Trade Marks: The Last Best Place

My US colleague Toni Tease of Billings, Montana has a fascinating story in the December issue of her newsletter Intellections entitled "The Saga of the Last Best Place". It is very short and well worth reading.

I first learned of the tale in the summer from my fellow blogger Martin Schwimmer before I knew of Toni's interest. The story seemed a bit far fetched and I had assumed that the journalist had picked up the wrong end of the stick. I emailed a link to an article about the case in The Billings Gazette to Toni because I thought it might amuse her. She replied that the substance of the report was accurate and indicated that she knew a great deal about the case.

I have not yet had the pleasure of visiting Montana but everything that I have heard of the state is appealing. Part of that appeal is personal in that one of my dearest friends from both St Andrews and UCLA served in both houses of the state legislature and actually led the Democrats for a while in one of those chambers, but I also incline towards small, rural communities in this increasingly urbanized world. I may be very badly informed but I get the impression that there are still remnants of the Jeffersonian ideal in places like Montana.

Because of that bias, part of me is pleased that the residents of Montana have kept this symbol of their heritage. I am not sure that they would have lost their illustrious heritage merely because someone monopolizes the sign for hotels, estate agency or mail order but I can well understand their objection. I live a few kilometres from Haworth where Anne, Emily and Charlotte Bronte grew up and I bridle at the vulgarization of the connection with three of the greatest novelists in our language by some of the local traders.

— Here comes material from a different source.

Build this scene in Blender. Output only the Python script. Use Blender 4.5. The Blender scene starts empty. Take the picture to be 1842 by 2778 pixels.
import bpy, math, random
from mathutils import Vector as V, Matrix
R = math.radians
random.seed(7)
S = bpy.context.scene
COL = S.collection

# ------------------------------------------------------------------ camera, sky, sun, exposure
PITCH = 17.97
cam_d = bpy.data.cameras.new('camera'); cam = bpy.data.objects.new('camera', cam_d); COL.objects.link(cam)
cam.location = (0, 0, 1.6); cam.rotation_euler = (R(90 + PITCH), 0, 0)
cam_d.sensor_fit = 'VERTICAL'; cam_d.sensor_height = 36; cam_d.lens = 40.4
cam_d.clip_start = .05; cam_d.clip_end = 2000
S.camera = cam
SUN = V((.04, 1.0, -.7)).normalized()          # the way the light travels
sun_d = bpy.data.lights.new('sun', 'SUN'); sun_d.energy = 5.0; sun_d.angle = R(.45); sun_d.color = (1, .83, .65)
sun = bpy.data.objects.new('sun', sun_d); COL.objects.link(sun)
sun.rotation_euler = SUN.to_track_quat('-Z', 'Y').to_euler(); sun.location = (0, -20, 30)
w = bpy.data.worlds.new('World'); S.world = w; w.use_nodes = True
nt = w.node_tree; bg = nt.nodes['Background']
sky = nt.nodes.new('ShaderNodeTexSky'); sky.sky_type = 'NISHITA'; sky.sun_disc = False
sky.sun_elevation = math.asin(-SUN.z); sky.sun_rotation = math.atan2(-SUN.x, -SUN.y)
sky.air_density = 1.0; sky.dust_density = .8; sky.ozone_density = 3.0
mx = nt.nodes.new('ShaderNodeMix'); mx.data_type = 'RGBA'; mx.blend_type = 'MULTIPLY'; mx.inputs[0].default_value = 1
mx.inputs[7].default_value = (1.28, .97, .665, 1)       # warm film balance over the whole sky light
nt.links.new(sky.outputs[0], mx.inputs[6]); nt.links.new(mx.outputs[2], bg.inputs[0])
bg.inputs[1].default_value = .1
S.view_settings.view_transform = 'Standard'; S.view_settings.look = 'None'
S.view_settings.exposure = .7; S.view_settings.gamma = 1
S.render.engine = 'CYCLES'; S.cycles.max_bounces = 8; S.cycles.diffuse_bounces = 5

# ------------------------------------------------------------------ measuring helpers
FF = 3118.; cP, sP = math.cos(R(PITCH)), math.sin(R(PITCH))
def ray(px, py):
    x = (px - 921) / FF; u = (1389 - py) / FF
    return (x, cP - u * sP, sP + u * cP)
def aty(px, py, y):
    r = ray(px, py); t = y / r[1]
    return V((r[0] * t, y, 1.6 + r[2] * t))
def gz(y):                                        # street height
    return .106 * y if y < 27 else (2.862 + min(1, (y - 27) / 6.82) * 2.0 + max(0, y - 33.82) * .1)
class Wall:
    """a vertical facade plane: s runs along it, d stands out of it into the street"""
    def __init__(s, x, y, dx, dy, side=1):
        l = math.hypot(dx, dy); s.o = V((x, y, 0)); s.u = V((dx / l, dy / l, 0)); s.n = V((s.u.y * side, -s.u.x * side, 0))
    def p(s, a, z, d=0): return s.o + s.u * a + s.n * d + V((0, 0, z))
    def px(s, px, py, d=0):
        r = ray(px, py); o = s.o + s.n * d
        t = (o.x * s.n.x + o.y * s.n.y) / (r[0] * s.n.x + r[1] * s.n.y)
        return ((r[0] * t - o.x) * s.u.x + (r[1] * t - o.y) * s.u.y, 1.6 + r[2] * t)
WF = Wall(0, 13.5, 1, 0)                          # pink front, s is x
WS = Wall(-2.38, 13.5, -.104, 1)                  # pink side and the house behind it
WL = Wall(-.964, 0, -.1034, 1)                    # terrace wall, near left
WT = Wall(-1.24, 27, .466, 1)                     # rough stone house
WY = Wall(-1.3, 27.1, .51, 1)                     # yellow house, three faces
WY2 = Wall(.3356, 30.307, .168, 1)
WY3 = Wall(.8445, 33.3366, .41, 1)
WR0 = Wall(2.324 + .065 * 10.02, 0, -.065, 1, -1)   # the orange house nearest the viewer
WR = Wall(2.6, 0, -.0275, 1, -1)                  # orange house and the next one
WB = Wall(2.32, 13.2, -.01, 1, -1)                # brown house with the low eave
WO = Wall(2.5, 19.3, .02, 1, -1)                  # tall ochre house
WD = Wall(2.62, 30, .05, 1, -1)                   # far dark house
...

Having said that, the way in which David Lipson's trade mark application was defeated seems a bit arbitrary. Some - and not necessarily those on the right - would call it downright expropriation. It is a very long time since I studied the US federal constitution but I seem to remember something in the 5th amendment about a right not to be deprived of property without due process of law or to have private property taken for public use without just compensation. Of course, I write this on the day that the president admits to ordering wire taps within the USA without statutory authority so it may be that the Bill of Rights are not what they were when I was a student.

I have given some thought as to what would happen here in a similar situation and I think that there would have been several grounds of objection under art 7 (1) of the Community Trade Mark Regulation (and the equivalent provisions in national trade mark statutes). I also wonder how on earth a sign based on a byword for Montana could possibly have become distinctive. Community and national trade mark laws provide processes for invalidation of marks that should never have been registered in the first place so missing the deadline would not have mattered very much.

On the other hand, had Mr Lipson registered the "Last Best Place" as a domain name it might have been a different story again. The New Zealand government was unable to recover from a Seattle company in D2002-0754 New Zealand v Virtual Countries Inc for very much same the reasons that Toni mentions in her article. New Zealand is also a large, remote mountainous place with a tiny population like Montana. One can't help feeling sorry for the Kiwis and wish they had the clout that Montana enjoyed in the US federal senate.